Prior to Mao's demise, both R.U. and O.L. in 1975 had declared themselves the new and true Marxist-Leninist vanguard party, becoming the RCP and the Communist Party (Marxist-Leninist), respectively. Though the latter briefly beat out the RCP for the official Chinese "franchise," that franchise soon became meaningless, and the RCP took the logically inevitable step of declaring themselves the true upholders of Maoism in opposition to China's abandonment of the faith.

Heavy Radicals draws the curtain on the whole debacle during the 1978–1980 period, when the RCP was replacing its former emphasis on workplace organizing with an increasingly hysterical militancy in the streets.
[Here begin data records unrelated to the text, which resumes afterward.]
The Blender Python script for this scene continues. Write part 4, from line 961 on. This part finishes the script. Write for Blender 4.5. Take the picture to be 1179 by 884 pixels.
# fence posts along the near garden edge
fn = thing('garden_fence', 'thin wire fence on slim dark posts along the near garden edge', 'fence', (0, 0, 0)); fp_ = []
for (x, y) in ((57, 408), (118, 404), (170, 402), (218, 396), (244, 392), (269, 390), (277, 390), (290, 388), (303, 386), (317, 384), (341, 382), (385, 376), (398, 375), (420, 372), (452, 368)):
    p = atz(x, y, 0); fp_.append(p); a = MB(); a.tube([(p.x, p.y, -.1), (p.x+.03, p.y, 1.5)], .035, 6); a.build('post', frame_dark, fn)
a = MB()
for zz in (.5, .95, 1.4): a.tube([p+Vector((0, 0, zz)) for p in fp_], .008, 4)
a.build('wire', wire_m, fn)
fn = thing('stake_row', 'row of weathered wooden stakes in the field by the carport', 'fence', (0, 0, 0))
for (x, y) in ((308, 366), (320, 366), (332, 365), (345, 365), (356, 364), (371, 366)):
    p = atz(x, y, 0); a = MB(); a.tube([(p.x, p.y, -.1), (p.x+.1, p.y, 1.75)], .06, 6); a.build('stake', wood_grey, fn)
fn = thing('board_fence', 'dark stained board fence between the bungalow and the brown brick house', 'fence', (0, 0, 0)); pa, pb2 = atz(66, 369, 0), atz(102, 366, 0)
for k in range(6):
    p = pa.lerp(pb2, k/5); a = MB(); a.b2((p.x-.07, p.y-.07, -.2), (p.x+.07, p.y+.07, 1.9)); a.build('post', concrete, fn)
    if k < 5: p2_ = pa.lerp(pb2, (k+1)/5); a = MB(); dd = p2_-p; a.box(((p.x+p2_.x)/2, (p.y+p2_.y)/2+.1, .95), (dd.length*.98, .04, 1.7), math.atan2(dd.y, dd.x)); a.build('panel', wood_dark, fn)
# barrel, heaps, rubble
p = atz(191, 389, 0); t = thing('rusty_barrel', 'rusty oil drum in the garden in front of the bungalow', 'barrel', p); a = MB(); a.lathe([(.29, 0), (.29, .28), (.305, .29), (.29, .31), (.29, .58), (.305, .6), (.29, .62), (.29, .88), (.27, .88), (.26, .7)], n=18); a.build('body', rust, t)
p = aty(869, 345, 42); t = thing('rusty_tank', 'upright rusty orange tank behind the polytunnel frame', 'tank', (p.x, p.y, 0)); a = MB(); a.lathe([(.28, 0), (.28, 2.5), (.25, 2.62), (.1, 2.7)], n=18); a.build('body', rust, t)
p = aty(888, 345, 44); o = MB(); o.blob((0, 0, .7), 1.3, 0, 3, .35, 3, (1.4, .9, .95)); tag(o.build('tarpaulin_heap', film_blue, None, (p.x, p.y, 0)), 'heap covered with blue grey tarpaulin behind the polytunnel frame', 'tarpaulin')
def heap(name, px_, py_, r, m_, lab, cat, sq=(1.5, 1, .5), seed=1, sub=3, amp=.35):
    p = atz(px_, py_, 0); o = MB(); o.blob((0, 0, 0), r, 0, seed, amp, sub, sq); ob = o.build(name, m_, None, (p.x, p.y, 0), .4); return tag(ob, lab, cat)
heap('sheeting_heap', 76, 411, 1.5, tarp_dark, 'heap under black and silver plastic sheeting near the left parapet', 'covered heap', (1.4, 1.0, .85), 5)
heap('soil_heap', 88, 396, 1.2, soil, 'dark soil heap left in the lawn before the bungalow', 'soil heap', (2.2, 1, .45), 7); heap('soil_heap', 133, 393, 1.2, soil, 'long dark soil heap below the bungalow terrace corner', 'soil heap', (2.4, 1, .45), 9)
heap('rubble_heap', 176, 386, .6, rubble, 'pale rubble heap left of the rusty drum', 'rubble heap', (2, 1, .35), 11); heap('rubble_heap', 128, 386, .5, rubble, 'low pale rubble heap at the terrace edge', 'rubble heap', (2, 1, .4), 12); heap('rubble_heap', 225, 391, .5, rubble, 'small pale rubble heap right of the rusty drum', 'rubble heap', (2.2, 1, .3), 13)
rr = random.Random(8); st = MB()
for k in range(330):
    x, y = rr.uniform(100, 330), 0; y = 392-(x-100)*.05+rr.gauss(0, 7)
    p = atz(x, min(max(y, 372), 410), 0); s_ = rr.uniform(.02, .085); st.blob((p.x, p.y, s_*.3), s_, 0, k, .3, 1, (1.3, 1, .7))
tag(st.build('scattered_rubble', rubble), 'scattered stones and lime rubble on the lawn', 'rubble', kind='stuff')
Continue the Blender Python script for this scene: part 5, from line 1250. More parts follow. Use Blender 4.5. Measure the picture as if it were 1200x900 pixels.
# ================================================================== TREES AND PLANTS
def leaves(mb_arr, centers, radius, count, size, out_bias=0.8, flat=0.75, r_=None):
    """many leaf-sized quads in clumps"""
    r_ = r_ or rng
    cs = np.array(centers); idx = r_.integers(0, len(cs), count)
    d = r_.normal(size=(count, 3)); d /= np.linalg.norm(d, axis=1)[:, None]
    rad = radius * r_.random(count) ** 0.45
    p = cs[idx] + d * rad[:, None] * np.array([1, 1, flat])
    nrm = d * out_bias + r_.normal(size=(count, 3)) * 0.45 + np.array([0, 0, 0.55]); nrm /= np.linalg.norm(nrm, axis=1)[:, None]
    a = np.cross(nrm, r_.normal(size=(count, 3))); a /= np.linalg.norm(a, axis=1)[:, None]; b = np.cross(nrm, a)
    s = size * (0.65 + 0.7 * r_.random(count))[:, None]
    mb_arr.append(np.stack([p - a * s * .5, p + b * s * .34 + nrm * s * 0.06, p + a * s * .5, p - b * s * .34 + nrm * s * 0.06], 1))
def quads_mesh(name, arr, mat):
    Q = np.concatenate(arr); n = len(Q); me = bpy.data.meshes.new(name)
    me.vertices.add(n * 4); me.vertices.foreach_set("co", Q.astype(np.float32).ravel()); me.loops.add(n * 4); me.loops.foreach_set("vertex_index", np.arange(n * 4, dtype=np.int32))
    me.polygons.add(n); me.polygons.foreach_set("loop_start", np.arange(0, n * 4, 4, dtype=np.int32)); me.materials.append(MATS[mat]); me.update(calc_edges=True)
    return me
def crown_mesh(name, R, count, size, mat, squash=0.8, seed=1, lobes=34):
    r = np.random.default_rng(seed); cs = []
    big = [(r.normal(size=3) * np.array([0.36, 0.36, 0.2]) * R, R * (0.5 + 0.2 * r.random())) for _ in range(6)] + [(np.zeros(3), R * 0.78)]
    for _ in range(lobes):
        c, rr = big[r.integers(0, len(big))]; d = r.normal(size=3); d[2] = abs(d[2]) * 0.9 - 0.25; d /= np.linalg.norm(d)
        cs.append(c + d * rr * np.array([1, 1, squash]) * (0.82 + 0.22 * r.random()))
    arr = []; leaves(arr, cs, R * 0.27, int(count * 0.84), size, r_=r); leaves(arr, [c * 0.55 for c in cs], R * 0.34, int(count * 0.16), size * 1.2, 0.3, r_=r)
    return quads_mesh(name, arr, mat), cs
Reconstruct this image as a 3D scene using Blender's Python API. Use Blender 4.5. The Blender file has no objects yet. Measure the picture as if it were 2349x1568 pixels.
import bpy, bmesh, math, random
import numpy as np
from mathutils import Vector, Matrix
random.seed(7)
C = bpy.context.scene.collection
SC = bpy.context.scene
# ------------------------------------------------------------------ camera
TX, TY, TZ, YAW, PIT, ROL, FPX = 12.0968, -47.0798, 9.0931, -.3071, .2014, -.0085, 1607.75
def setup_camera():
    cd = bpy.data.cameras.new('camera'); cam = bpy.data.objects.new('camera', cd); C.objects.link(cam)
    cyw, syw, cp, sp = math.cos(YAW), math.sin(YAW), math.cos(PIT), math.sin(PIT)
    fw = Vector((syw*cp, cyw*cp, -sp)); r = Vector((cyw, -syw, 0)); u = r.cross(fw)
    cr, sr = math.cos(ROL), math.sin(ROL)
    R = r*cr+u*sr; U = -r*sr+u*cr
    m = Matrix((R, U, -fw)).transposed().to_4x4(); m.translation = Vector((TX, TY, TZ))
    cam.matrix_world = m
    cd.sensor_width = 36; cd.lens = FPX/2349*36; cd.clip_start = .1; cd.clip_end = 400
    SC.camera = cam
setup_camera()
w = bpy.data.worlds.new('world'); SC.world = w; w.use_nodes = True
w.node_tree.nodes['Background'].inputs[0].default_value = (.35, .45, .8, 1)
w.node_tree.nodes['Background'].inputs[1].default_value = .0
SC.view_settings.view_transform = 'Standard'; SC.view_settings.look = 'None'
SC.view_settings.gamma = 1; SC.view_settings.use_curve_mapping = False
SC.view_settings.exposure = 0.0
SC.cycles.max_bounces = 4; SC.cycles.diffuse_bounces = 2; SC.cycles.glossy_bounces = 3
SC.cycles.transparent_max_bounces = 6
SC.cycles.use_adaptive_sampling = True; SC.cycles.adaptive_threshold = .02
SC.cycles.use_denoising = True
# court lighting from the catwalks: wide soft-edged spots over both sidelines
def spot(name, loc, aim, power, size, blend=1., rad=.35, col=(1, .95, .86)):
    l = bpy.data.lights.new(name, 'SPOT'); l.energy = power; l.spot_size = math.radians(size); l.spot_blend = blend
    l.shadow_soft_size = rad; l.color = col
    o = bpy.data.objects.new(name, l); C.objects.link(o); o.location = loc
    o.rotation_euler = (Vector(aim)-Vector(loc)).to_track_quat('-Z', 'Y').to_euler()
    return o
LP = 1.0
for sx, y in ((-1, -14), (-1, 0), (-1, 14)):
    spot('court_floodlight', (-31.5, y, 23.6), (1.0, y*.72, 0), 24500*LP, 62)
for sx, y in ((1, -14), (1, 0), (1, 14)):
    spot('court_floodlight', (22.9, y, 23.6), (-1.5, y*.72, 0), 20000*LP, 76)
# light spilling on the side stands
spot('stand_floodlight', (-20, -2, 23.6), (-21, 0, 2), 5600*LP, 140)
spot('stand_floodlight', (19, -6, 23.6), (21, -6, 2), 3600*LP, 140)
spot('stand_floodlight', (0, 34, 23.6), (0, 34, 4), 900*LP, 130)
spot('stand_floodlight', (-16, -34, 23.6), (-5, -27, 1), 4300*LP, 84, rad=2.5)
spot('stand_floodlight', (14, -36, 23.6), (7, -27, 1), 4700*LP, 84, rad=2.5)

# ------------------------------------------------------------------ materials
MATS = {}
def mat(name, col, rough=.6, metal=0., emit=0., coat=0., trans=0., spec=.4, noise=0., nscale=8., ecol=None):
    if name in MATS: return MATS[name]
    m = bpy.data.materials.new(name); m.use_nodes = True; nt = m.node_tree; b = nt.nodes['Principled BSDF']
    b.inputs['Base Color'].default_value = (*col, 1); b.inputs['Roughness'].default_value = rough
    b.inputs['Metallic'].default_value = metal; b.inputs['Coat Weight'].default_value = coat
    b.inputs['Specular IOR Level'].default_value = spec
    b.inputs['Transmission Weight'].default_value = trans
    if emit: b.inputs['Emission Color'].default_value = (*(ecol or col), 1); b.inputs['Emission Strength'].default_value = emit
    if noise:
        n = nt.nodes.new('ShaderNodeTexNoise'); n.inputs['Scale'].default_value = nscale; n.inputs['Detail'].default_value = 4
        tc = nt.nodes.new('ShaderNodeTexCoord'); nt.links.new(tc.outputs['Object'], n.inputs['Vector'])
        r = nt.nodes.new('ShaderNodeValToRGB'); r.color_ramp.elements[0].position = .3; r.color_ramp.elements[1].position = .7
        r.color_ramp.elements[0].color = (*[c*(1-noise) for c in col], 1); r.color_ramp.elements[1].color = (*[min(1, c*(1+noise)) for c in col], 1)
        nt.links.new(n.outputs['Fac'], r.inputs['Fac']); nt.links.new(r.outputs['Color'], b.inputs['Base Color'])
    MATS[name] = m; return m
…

Riots and clashes with police during Chinese Vice Premier Deng Xiaoping's January 1979 visit to the White House resulted in Chairman Bob Avakian's indictment on multiple felony charges and the arrest of numerous party members.

Further mayhem ensued from RCP efforts to organize mass demonstrations for May Day in 1980. Militant actions in the lead-up to the protests—designed to draw attention to the party's plans—resulted in the arrests of hundreds of the RCP's youthful May Day Brigades. The demonstrations themselves were, not surprisingly, anti-climactic and hardly massive. While some of these failures were exacerbated by government surveillance and infiltration, it seems fair to conclude that the RCP's decline into a cult was bound to marginalize it, with or without repressive measures from the feds.

In December 1980, Bob Avakian applied for political asylum in France. It would be decades before he would quietly slip back into the U.S.; by then, all his Revolutionary Union co-founders had either stomped off angrily or been purged. Chairman Bob was the last one standing—a testimony to his stubborn longevity, if not his sanity.

The surveillance state has survived as well, though it now relies less on the relatively primitive methods described in Heavy Radicals. Why surreptitiously enter apartments to place bugs when the technology exists to eavesdrop from a distance? Why painstakingly target individuals or specific groups when National Security Agency programs, such as those Edward Snowden has exposed, are capable of hauling in and storing data on everyone using a phone or the Internet?

Genuine threats to national security do exist. It would surely have been better if the 9/11 attacks in New York and Washington or the more recent massacres in Paris had been nipped in the bud. Yet despite all the advances in the state's surveillance sophistication, it remains unclear that the attendant assault on our privacy and civil liberties actually delivers much in the way of prevention. Omnipresent closed circuit television cameras, for instance, do not advance real-time security so much as create a means to trace what has occurred after the fact. School shootings and similar crimes demonstrate that if someone is determined to wreak havoc, no amount of spying is likely to prevent it.

In the meantime, all that spying does enormous damage to the Bill of Rights. Heavy Radicals' account of "the FBI's secret war on America's Maoists" gives the strong impression that the bureau's efforts were a greater threat to our liberties than anything Bob Avakian's followers could realistically concoct.